We don’t know anything
about his background other than that he led troops in WWI and we don’t know his
current occupation which, based on the size of his house, doesn’t appear to be
anything grand. He may be from a level of society similar to that of Minnie
Cooper – “comfortable,” but not “the best people.”
One other thing we do know,
however, is that he is apparently tired of his wife, who has sat up in a chair
until midnight, awaiting his arrival home, her face “strained, pale and
weary-looking.”
McClendon, irritated to see
her, accuses her of not obeying his instructions not to stay up “to see when I
come in.” He catches her shoulder then,
half strikes, half flings her across the chair, where she remains, watching him
leave the room. So much for fragile,
vulnerable Southern womanhood that must be protected at all costs.
What is eating McClendon –
his apparent lust to kill a Black male, guilty or innocent; his disinterest in
and maltreatment of his wife?
The narrator makes a point
of McLendon’s army background and his alpha-male, “leader of men” swagger at
the barber shop; his insistence on calling the shots as to what to do with
Mayes.
Has it been hard for him to
return to civilian life, where he is probably a person of little consequence,
compared to his service in the Army?
Does he feel disrespected and, perhaps a bit like Minnie, needs an
outlet for his frustrations? Or was he
changed by the violence and killing he went through in the recent conflict?
It's impossible to say, but
Faulker seems intent on making it clear service in the Army does not have to
corrupt a man.
During his time in the
barbershop, “the third speaker rose and grasped McLendon's arm; he too had been
a soldier. ‘Now, now. Let's figure this thing out. Who knows anything about what
really happened?’” McLendon brushes him
aside.
And during the car ride out
to ice plant, when Hawkshaw again insists Mayes is innocent, the second former
soldier says: “Sure, sure. We’re just going to talk to him a little; that’s
all” and he tried to quiet the young, man, Butch, who loudly insists otherwise.

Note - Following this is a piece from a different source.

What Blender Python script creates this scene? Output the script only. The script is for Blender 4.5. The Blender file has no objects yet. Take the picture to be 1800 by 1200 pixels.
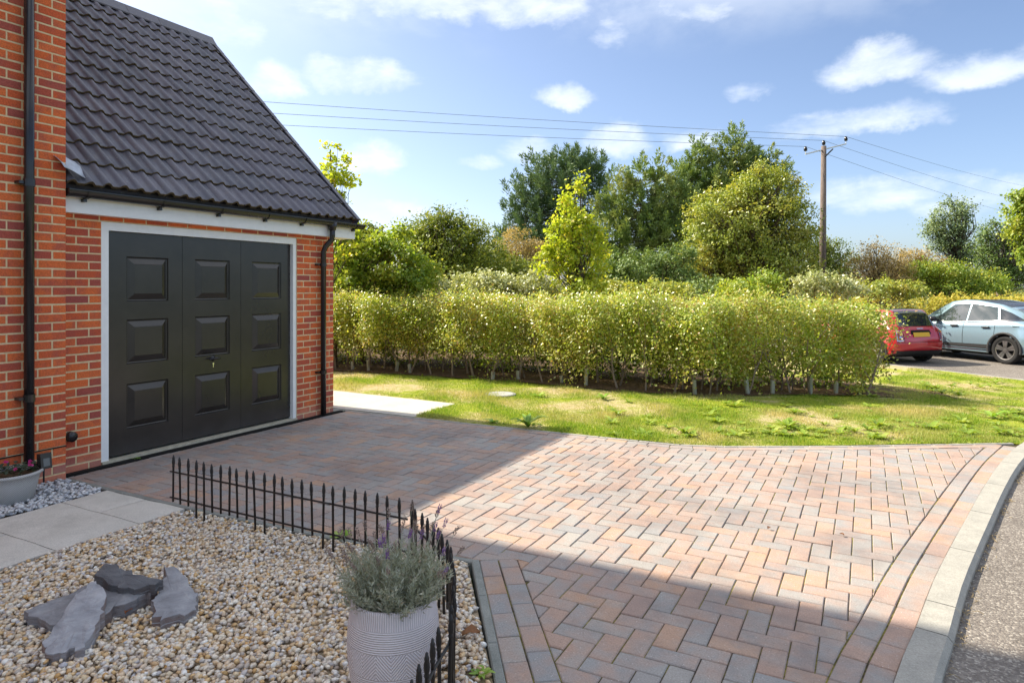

It's not the Army per se that has
corrupted McLendon. But what has? As a man who can own little more than a house
the size of a birdcage, like the uneducated Butch, does he, too feel threatened
by possible advances by the Black population and unable to take out his social
frustrations on his white “betters,” finds another avenue?
It’s a grim picture much at
odds with that of slow-speaking, ever-so-polite Southern white society.